Essa confusão, entretanto, demora um pouco a se manifestar, posto que a primeira e grande parcela da segunda parte passam incólumes a isso. Elas apresentam desfechos bastante satisfatórios não só para o arco principal, mas também para todos os núcleos paralelos dessa trama multifocal.  É preciso, inclusive, destacar o excelente serviço de direção de Baran Bo Odar no que se refere aos primeiros pontos de virada do roteiro, munido de variados aparatos para articular a complexa rede que vai se construindo em torno das vidas de Jonas (Louis Hofmann) e Martha (Lisa Vikari), mediante inserção de meta-referências e utilização de objetos de cena que ajudam a contar parte da história, por exemplo. Igualmente notável, o trabalho de design de produção, incumbido a Udo Kramer, casa perfeitamente os planos fotografados por Nikolaus Summerer com a arquitetura. Ora imponentes e sóbrios à época de 1888, ora nostálgicos e festivos na linha temporal de 1986, os ambientes sugerem uma minuciosa preparação e escolha.

Na terceira e terminal temporada, contudo, se desenrolam os muitos problemas que infelizmente aparecem de modo recorrente em obras com certo grau de complexidade diegética, acabando por manchá-las completamente ou, pelo menos, por minguar sua pretensão conclusiva. Dessa maneira, Dark erra ostensivamente à medida que opta por clichês, arquétipos e muletas para fechar apressadamente ciclos que teimou em trazer à tona para enfeite, sem real propósito narrativo para o encerramento.

Como se isso, por si só, já não fosse um exercício enfadonho, a série ainda suspende a presunção de entendimento do público de que tanto se apoiou (e que deu certo anteriormente), procurando explanar a todo tempo tudo o que ocorre na tela.

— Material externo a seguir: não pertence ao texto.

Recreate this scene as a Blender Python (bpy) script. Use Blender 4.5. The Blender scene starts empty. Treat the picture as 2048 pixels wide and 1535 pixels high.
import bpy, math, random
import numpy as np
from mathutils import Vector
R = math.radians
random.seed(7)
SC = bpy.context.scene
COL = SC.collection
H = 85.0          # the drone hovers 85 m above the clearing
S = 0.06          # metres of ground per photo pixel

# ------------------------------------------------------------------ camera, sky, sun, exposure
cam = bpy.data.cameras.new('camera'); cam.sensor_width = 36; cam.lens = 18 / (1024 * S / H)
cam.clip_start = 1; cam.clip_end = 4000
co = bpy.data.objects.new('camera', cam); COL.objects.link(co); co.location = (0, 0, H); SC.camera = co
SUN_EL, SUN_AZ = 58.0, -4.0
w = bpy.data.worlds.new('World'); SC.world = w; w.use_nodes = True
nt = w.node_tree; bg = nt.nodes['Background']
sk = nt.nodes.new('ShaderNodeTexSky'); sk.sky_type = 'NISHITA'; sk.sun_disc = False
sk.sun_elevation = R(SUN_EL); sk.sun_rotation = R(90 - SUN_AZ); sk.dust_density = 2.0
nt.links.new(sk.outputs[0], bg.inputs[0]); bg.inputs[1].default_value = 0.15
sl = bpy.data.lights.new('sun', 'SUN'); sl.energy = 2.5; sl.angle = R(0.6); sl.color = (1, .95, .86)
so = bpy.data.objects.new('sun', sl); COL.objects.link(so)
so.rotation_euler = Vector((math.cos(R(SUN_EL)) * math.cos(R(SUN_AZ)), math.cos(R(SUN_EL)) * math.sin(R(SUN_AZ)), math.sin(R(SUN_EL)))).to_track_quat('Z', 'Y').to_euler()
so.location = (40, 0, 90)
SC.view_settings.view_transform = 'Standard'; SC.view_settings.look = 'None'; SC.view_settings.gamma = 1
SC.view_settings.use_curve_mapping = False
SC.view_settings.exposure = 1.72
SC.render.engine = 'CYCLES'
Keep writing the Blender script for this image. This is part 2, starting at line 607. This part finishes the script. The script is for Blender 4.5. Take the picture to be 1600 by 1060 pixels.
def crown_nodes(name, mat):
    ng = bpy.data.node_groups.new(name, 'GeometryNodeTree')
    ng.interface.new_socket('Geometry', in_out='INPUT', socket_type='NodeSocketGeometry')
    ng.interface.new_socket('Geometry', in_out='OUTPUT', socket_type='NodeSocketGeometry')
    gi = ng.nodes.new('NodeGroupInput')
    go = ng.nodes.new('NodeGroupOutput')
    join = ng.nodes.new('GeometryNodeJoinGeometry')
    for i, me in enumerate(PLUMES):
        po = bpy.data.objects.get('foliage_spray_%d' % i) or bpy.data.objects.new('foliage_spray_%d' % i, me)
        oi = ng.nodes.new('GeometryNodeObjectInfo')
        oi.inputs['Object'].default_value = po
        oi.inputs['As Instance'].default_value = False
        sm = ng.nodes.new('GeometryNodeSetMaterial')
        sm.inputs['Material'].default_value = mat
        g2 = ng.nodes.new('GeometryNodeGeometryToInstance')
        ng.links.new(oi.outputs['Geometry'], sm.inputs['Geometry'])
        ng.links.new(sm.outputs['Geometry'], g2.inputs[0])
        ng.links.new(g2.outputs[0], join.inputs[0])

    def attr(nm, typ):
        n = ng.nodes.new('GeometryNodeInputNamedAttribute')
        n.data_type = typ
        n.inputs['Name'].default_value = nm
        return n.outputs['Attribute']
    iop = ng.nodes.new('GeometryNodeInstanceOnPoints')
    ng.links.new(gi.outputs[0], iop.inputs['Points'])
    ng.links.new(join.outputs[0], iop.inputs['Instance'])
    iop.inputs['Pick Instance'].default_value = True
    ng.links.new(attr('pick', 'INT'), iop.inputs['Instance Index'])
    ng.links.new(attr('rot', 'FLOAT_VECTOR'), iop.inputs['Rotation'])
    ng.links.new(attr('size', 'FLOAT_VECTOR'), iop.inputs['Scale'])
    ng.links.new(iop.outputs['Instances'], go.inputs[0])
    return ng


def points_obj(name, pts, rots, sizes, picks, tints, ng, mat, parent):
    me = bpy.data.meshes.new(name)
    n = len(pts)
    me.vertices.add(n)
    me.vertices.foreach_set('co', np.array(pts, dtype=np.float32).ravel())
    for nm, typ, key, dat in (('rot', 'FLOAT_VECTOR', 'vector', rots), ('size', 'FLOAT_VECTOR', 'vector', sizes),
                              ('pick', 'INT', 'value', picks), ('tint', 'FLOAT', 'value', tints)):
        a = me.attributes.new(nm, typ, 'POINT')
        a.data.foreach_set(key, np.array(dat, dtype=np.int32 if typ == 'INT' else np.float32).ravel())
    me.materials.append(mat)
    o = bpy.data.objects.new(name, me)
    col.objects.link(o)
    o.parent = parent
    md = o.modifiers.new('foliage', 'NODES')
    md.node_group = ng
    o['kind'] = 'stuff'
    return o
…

Não são raras as vezes em que os personagens verbalizam, quase como uma epifania e repetidamente, conclusões já óbvias para a audiência. Intencionalmente ou não, todo um joguinho de “ele disse, ela disse” cai na repetição e também incomoda, de modo que os entrelaços tornam-se irreversíveis. Torna-se realmente tão desinteressante de assistir quanto ver uma cobra dando voltas sobre sua própria cauda (o Ouroboros é tema recorrente no seriado).

Mesmo assim, os dois últimos episódios ainda conseguem surpreender positivamente, não por solucionar tais lacunas e excessos, mas por aprofundar as questões quântico-filosóficas pontuadas desde o início do drama. Entrega-se então um fim sensível e aprazível aos fãs e a quem, com carinho, persistiu mesmo nos momentos mais arrastados da obra.

A Netflix tomou uma decisão arriscada quando assumiu esse percurso em 2017: uma produção extranacional cujo ritmo não é considerado um dos mais comerciais, com temáticas igualmente impopulares. Quem, em um ritmo de vida tão frenético, ainda ousa praticar ou filosofar à maneira dos ociosos atenienses dos séculos antes de Cristo? Discutir Cosmologia, decerto, já não tem o mesmo apelo popular de outrora, assim como se debruçar sobre uma “Física Moderna” que nem é mais tão moderna. Dark reacendeu corajosamente esses debates e, por mais que tenha encontrado alguns percalços na organização desse discurso, tem potencial para alcançar uma ampla discussão pública quanto aos laços confusos e profundos que nos regem enquanto seres humanos: as angústias da existência.